• Aim of the exercise
Repeat exactly, and only, the lines from the one that contains "Write a Blender" to the one that contains "from math import sin, cos, pi, radians as rad", both ends included. Omit every picture.

• Dataset records
╔══

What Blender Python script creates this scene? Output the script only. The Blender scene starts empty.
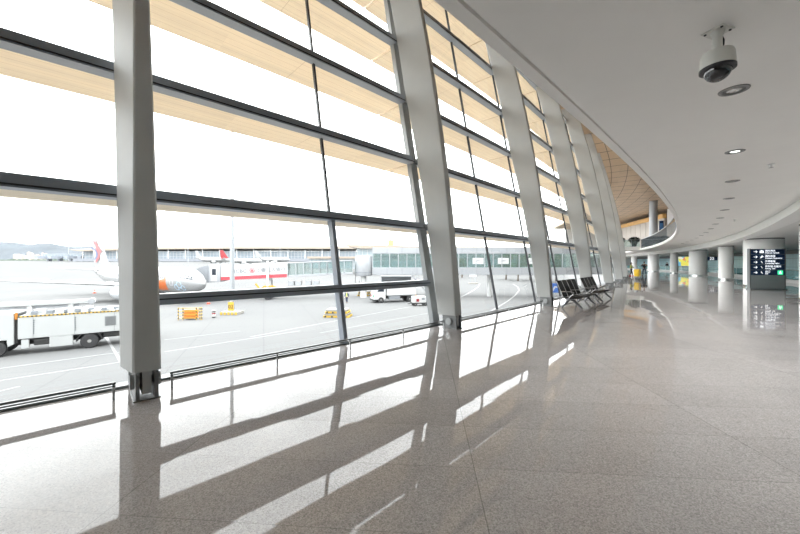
import bpy, bmesh, math, random
from mathutils import Vector, Matrix
random.seed(7)
C = bpy.context.scene.collection
SC = bpy.context.scene
pi = math.pi

# ------------------------------------------------------------------ camera
EYE = 1.6
FPX = 337.0
HOR = 263.1
cam = bpy.data.cameras.new('camera')
cam.sensor_width = 36.0
cam.lens = FPX / 800 * 36.0
cam.shift_y = -(267 - HOR) / 800
cam.clip_end = 20000
cam.clip_start = 0.05
cam_o = bpy.data.objects.new('camera', cam)
C.objects.link(cam_o)
cam_o.location = (0, 0, EYE)
cam_o.rotation_euler = (pi / 2, 0, 0)
SC.camera = cam_o

# ------------------------------------------------------------------ view, sky
SC.view_settings.view_transform = 'Standard'
SC.view_settings.look = 'None'
SC.view_settings.gamma = 1.0
SC.view_settings.exposure = 1.0
SC.view_settings.use_curve_mapping = False
SC.cycles.max_bounces = 14
SC.cycles.diffuse_bounces = 7
SC.cycles.glossy_bounces = 6
SC.cycles.transparent_max_bounces = 24
SC.cycles.sample_clamp_indirect = 6.0

SKY_ZENITH = 4.6
world = bpy.data.worlds.new('overcast_sky')
SC.world = world
world.use_nodes = True
nt = world.node_tree
nt.nodes.clear()
n_out = nt.nodes.new('ShaderNodeOutputWorld')
n_bg = nt.nodes.new('ShaderNodeBackground')
n_tc = nt.nodes.new('ShaderNodeTexCoord')
n_sep = nt.nodes.new('ShaderNodeSeparateXYZ')
nt.links.new(n_tc.outputs['Generated'], n_sep.inputs[0])
n_el = nt.nodes.new('ShaderNodeMapRange')
n_el.inputs['From Min'].default_value = 0.0
n_el.inputs['From Max'].default_value = 1.0
n_el.inputs['To Min'].default_value = SKY_ZENITH * 0.68
n_el.inputs['To Max'].default_value = SKY_ZENITH
nt.links.new(n_sep.outputs['Z'], n_el.inputs['Value'])
n_map = nt.nodes.new('ShaderNodeMapping')
n_map.inputs['Scale'].default_value = (1.6, 1.6, 5.0)
nt.links.new(n_tc.outputs['Generated'], n_map.inputs[0])
n_noise = nt.nodes.new('ShaderNodeTexNoise')
n_noise.inputs['Scale'].default_value = 2.2
n_noise.inputs['Detail'].default_value = 5
nt.links.new(n_map.outputs[0], n_noise.inputs['Vector'])
n_cl = nt.nodes.new('ShaderNodeMapRange')
n_cl.inputs['From Min'].default_value = 0.3
n_cl.inputs['From Max'].default_value = 0.7
n_cl.inputs['To Min'].default_value = 0.72
n_cl.inputs['To Max'].default_value = 1.12
nt.links.new(n_noise.outputs[0], n_cl.inputs['Value'])
n_mul = nt.nodes.new('ShaderNodeMath')
n_mul.operation = 'MULTIPLY'
nt.links.new(n_el.outputs[0], n_mul.inputs[0])
nt.links.new(n_cl.outputs[0], n_mul.inputs[1])
n_bg.inputs['Color'].default_value = (0.965, 0.985, 1.0, 1)
nt.links.new(n_mul.outputs[0], n_bg.inputs['Strength'])
nt.links.new(n_bg.outputs[0], n_out.inputs[0])

# ------------------------------------------------------------------ plan of the hall
# The glass wall, slab edge, fascia and column row are arcs about one centre.
OX, OY, R = -128.55, 138.68, 184.2
A0 = -0.8205024            # direction of the nearest pillar from that centre
BAY = 6.1


def P3(dr, s, z=0.0):
    a = A0 + s / R
    return Vector((OX + (R + dr) * math.cos(a), OY + (R + dr) * math.sin(a), z))


def tang(s):               # heading of the wall at s
    return A0 + s / R + pi / 2


def lean(z):               # outward lean of the curved wall
    return 0.063 * z + 0.0096 * z * z


GZ = -4.4                  # level of the apron


def gz(y):
    return GZ + max(0.0, min(y, 460.0) - 110.0) * 0.027


def at(u, Y, z):           # point at image column u, distance Y, height z
    return Vector(((u - 400) / FPX * Y, Y, z))


# ------------------------------------------------------------------ materials
MATS = {}


def mat(name, col=(.5, .5, .5), rough=.5, metal=0.0, noise=0.0, nscale=8.0, ior=1.45, emit=None, estr=1.0, coat=0.0):
    if name in MATS:
        return MATS[name]
    m = bpy.data.materials.new(name)
    m.use_nodes = True
    t = m.node_tree
    b = t.nodes['Principled BSDF']
    b.inputs['Base Color'].default_value = (*col, 1)
    b.inputs['Roughness'].default_value = rough
    b.inputs['Metallic'].default_value = metal
    b.inputs['IOR'].default_value = ior
    b.inputs['Coat Weight'].default_value = coat
    if noise > 0:
        tc = t.nodes.new('ShaderNodeTexCoord')
        n = t.nodes.new('ShaderNodeTexNoise')
        n.inputs['Scale'].default_value = nscale
        n.inputs['Detail'].default_value = 5
        t.links.new(tc.outputs['Object'], n.inputs['Vector'])
        r = t.nodes.new('ShaderNodeValToRGB')
        r.color_ramp.elements[0].position = .3
        r.color_ramp.elements[1].position = .7
        r.color_ramp.elements[0].color = (*[c * (1 - noise) for c in col], 1)
        r.color_ramp.elements[1].color = (*[min(1, c * (1 + noise)) for c in col], 1)
        t.links.new(n.outputs[0], r.inputs[0])
        t.links.new(r.outputs[0], b.inputs['Base Color'])
    if emit:
        b.inputs['Emission Color'].default_value = (*emit, 1)
        b.inputs['Emission Strength'].default_value = estr
    MATS[name] = m
    return m


def glass(name, tint=(.93, .96, .95), refl=1.0, base=0.0, grey=None):
    m = bpy.data.materials.new(name)
    m.use_nodes = True
    t = m.node_tree
    t.nodes.clear()
    o = t.nodes.new('ShaderNodeOutputMaterial')
    tr = t.nodes.new('ShaderNodeBsdfTransparent')
    tr.inputs[0].default_value = (*tint, 1)
    gl = t.nodes.new('ShaderNodeBsdfGlossy')
    gl.inputs['Roughness'].default_value = 0.0
    lw = t.nodes.new('ShaderNodeLayerWeight')          # Schlick reflectance, the same from both sides
    lw.inputs[0].default_value = 0.5
    fr = math_node(t, 'MULTIPLY_ADD', math_node(t, 'POWER', lw.outputs['Facing'], 5.0), .92, .07)
    ma = t.nodes.new('ShaderNodeMath')
    ma.operation = 'MULTIPLY_ADD'
    ma.inputs[1].default_value = refl
    ma.inputs[2].default_value = base
    t.links.new(fr, ma.inputs[0])
    mx = t.nodes.new('ShaderNodeMixShader')
    t.links.new(ma.outputs[0], mx.inputs[0])
    src = tr
    if grey:                                    # a printed or frosted film on the pane
        df = t.nodes.new('ShaderNodeBsdfDiffuse')
        df.inputs[0].default_value = (*grey[0], 1)
        m2 = t.nodes.new('ShaderNodeMixShader')
        m2.inputs[0].default_value = grey[1]
        t.links.new(tr.outputs[0], m2.inputs[1])
        t.links.new(df.outputs[0], m2.inputs[2])
        src = m2
    t.links.new(src.outputs[0], mx.inputs[1])
    t.links.new(gl.outputs[0], mx.inputs[2])
    t.links.new(mx.outputs[0], o.inputs[0])
    MATS[name] = m
    return m


def math_node(t, op, a, b=None, c=None):
    n = t.nodes.new('ShaderNodeMath')
    n.operation = op
    for i, v in enumerate((a, b, c)):
        if v is None:
            continue
        if isinstance(v, (int, float)):
            n.inputs[i].default_value = v
        else:
            t.links.new(v, n.inputs[i])
    return n.outputs[0]


def mixcol(t, fac, a, b):
    n = t.nodes.new('ShaderNodeMix')
    n.data_type = 'RGBA'
    for sock, v in ((n.inputs[0], fac), (n.inputs[6], a), (n.inputs[7], b)):
        if isinstance(v, (int, float)):
            sock.default_value = v
        elif isinstance(v, tuple):
            sock.default_value = (*v, 1)
        else:
            t.links.new(v, sock)
    return n.outputs[2]


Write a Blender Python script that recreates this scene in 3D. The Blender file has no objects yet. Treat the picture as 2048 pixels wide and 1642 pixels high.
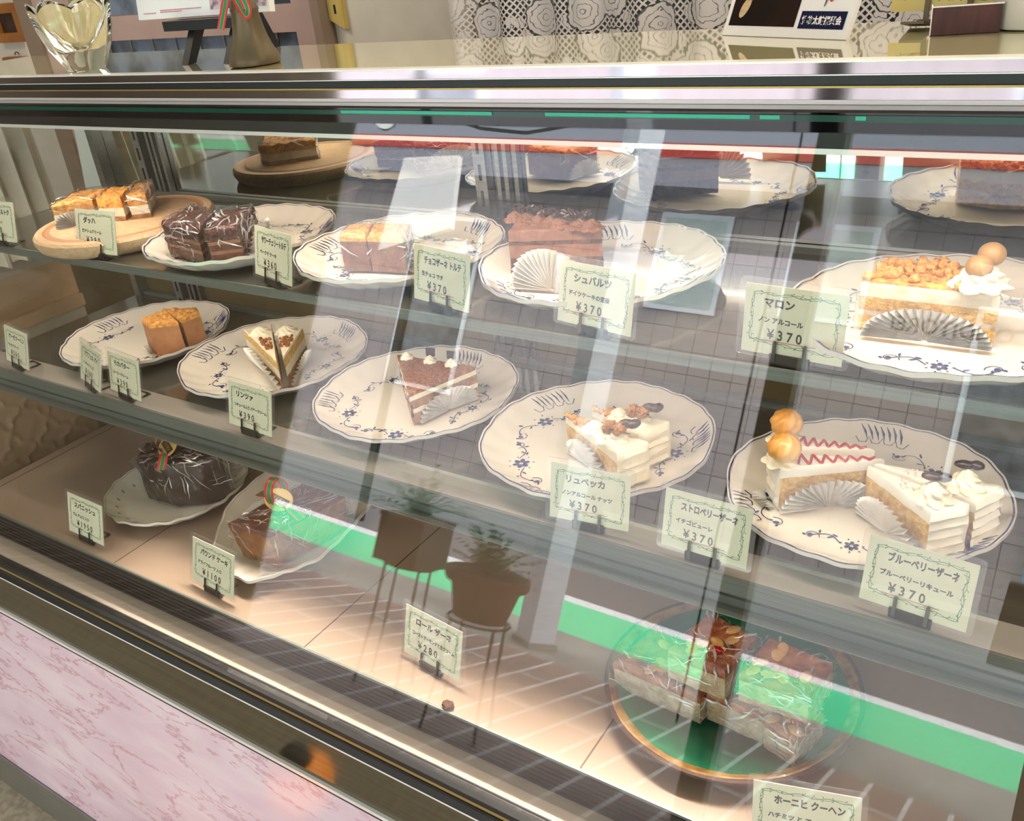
import bpy, math, random
from mathutils import Vector, Matrix, noise as mnoise
from math import sin, cos, pi, radians as rad

sc = bpy.context.scene
COL = sc.collection
random.seed(7)
ZC = 1.55                                    # camera height above the shop floor
# ---------------------------------------------------------------- camera
YAW, PITCH, ROLL, FPX = -0.630901, -0.481579, -0.113425, 1830.81
_f = Vector((sin(YAW)*cos(PITCH), cos(YAW)*cos(PITCH), sin(PITCH)))
_r = Vector((cos(YAW), -sin(YAW), 0.0))
_u = _r.cross(_f)
RT = _r*cos(ROLL)+_u*sin(ROLL)
UP = _u*cos(ROLL)-_r*sin(ROLL)
cam_d = bpy.data.cameras.new('camera')
cam_d.sensor_width = 36.0
cam_d.lens = FPX/2048*36.0
cam_d.clip_start = 0.02
cam_d.clip_end = 200
cam = bpy.data.objects.new('camera', cam_d)
COL.objects.link(cam)
_m = Matrix((RT, UP, -_f)).transposed().to_4x4()
_m.translation = Vector((0, 0, ZC))
cam.matrix_world = _m
sc.camera = cam

def ray(px, py):
    return RT*((px-1024)/FPX) - UP*((py-821)/FPX) + _f
def at(px, py, z):                           # the point of the level plane z (world) seen at a photo pixel
    d = ray(px, py)
    t = (z-ZC)/d.z
    return Vector((d.x*t, d.y*t, z))
def aty(px, py, y):                          # the point of the upright plane Y = y
    d = ray(px, py)
    t = y/d.y
    return Vector((d.x*t, y, ZC+d.z*t))

# ---------------------------------------------------------------- light and exposure
sc.view_settings.view_transform = 'Standard'
sc.view_settings.look = 'None'
sc.view_settings.gamma = 1.0
sc.view_settings.use_curve_mapping = False
sc.view_settings.exposure = 0.12
SKY = 7.8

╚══

• Worked answer
Write a Blender Python script that recreates this scene in 3D. The Blender file has no objects yet. Treat the picture as 2048 pixels wide and 1642 pixels high.
import bpy, math, random
from mathutils import Vector, Matrix, noise as mnoise
from math import sin, cos, pi, radians as rad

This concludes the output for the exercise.